A magical moment for me is when musicians are playing a piece of music straight and then, either insinuatingly or with a mighty shift, they Africanize it. I heard that in church a lot and, in fact, it seems to be the norm for standard hymns: they start off as if they were in a Midwestern small town Methodist church but gradually shift it over to an African mode.
Two recorded examples I can think of are a recording of a church in Ghana playing Stand Up For Jesus in a lugubrious fashion, but then you hear a few notes on a talking drum, a handclap pattern starts, more drums with crossing rhythms, and the song has been transformed
Another example is from a video titled Da Me La Mano, about Cubans in New Jersey who support a rumba club. One of the musicians, a pianist, is showing the director of the video how the conservatory in Cuba taught them to play, very, very straight, sonatas, etc., and he illustrated what would happen if you snuck in a salsa chord, the piano fallboard* falling on his hands.
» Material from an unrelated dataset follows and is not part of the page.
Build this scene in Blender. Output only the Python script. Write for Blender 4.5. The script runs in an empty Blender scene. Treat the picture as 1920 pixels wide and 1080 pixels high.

But he continued playing for the video, ultimately turning the piece into a virtuosic riff in a totally salsa vein.
I’ll try to gather more, from my own collection and from YouTube and other net resources.
*I always called that the piano lid, but that is the large piece covering the innards, not the little hinged board that comes down to cover the keyboard. But I never heard the term ‘fallboard’.